Ruim vijfhonderd meldingen voor schadeclaim wegens executies in Indië
• 31-03-2017
• leestijd 2 minuten
De Nederlandse Staat kan schadeclaims verwachten van meer dan vijfhonderd kinderen van mannen die tussen 1946 en 1949 door het Nederlandse leger in Nederlands-Indië zijn geëxecuteerd. Demissionaire ministers Hennis (Defensie) en Koenders (Buitenlandse Zaken) hebben van advocaat Liesbeth Zegveld een lijst ontvangen met 520 namen van nabestaanden, inclusief plaats en datum van de executie van de vaders.
Met het sturen van de lijst hoopt Zegveld te kunnen voorkomen dat de nabestaanden moeten procederen. Zij zijn inmiddels bejaard en volgens Zegveld zou een slepende rechtszaak het leed alleen maar vergroten. Daarnaast komen er bij een rechtszaak hoge kosten kijken. Om die reden wil Zegveld dat de ministers de regeling die sinds 2013 voor weduwes van de geëxecuteerde mannen geldt, ook voor de kinderen gaat gelden. Die regeling houdt nu in dat vrouwen die kunnen aantonen dat hun man destijds geëxecuteerd is, zonder inmenging van een rechter een schadevergoeding krijgen.

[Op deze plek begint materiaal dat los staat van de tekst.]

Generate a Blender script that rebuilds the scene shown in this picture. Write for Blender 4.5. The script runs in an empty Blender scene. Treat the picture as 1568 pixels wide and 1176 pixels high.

Vanuit de overheid is echter kenbaar gemaakt dat hier voorlopig geen gesprekken over gevoerd zullen worden, in afwachting van de uitspraak in een zaak die is aangespannen door kinderen van mannen die in Zuid-Sulawesi zijn geëxecuteerd. In 2015 bepaalde de rechtbank in Den Haag al dat zij net als de weduwes voor de schadevergoeding in aanmerking komen. Het aantal procedures loopt inmiddels op: de afgelopen maanden werden nog eens 76 dagvaardingen gestuurd. Daarbij gaat het om nabestaanden van slachtoffers uit Zuid-Sulawesi, Sumatra en het Javaanse dorp Rawagede. In dat laatste dorp werd op 9 december 1947 vrijwel de gehele mannelijke bevolking – in totaal 431 mannen – uitgemoord door Nederlandse militairen die op zoek waren naar een verzetsstrijder.
Advocaat Zegveld handelt namens de Stichting Comité Ereschulden. Voorzitter van de stichting Jeffry Pondaag wil dat het kabinet en de Tweede Kamer zich actiever inzetten voor de nabestaanden van de geëxecuteerden. Volgens Pondaag is de Nederlandse Staat dat verschuldigd aan de mensen die destijds Nederlandse onderdanen waren. Hij benadrukt ook het belang van het treffen van een regeling buiten de rechter om: ‘Procederen kost tijd en deze oude mensen overlijden.’